Well, I was horrible in 2010 blogging. I was spotty at best, well I am going to try to be better. I often look at other blogs and am very jealous. They look so cute and tell so much....I will probably never be there but I am going to try. And I am going to try to use it more like a journal, and be more about all of our family life and maybe not just about the boys and their craziness, although I know the only reason my sisters look is so that they can see what the boys are up to, and see current pics.....

So far 2011 has been fast and furious. I have friends that are hurting and having to struggle with parents that are sick, I have new, dear friends that are expecting babies, and I have been able to form relationships with new friends that I hope will continue to grow this year.

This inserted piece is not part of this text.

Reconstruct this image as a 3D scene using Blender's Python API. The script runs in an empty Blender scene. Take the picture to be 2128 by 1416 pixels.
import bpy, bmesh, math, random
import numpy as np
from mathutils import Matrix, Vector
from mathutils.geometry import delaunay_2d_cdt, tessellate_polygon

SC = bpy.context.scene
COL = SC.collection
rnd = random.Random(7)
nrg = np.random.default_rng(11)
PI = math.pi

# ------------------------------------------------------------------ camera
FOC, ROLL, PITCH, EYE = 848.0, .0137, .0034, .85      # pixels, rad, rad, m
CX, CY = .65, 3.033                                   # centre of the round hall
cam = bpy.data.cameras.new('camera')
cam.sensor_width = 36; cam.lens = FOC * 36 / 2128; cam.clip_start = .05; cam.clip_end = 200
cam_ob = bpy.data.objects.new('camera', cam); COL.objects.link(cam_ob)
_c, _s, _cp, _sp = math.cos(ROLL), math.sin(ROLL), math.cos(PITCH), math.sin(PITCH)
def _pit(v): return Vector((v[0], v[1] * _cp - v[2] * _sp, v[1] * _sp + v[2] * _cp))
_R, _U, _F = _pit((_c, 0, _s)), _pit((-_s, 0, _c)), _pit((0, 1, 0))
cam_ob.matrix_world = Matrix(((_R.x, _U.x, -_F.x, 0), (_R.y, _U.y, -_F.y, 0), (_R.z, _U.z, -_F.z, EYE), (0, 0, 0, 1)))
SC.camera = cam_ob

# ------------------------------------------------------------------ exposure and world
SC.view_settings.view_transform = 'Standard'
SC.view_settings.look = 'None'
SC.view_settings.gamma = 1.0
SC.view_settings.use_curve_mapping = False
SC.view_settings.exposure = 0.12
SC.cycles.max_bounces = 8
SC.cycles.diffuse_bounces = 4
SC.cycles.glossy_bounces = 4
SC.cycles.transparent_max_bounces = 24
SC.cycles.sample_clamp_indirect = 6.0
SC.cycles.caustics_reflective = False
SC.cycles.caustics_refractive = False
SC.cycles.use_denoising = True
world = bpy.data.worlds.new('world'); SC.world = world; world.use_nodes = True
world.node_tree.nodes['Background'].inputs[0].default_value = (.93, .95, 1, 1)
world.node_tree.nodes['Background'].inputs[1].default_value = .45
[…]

I spent my days making plans and chasing my boys, and I would not have it any other way. Over the next few weeks, my job maybe in changing in looks, like the days I work. I am some what stressing over the fact that I once again may after to leave before they get up for school and return when it is bedtime, but we will do it, and we will survive. I know God sent me to ACH for many reasons, I have learned SO many things. I have been able to use nursing skills, I did not even know I had. I have made some GREAT friends, that I hope I will have for a lifetime no matter where we work!!!! I have also learned to be more compassionate to parents of children that I take care of. No one ask to be there and they are stressed too, I should have known that, I WAS that parent once.

Greg is working and keeping this family a float. He works hard and probably does not get much in return. But he never complains (at least not to us). He is coaching both boy's basketball teams....Probably more than he wanted but he does great. And I think the boys actually like it, but they are not going to admit it. He is also getting ready for baseball season to start...he coaches C.B. there too.

The boys are of course just running wild. Both are doing great in school. Although they are SO different, they are the reason I get out of bed in the morning. D is mini me in the boy form. We cry reason and carry our feelings on our shoulders and they get hurt easily. C.B. is probably more like my sister Jill than anyone else. He is not scared of much and he is certainly NOT going to tell you if he is, but he loves his MOM and I cherish the moments he climbs in my lap and just hugs me.

Well, I hope this is the beginning of at least being a more productive blogger, and I guess I will add a picture or two just for Ninny!!!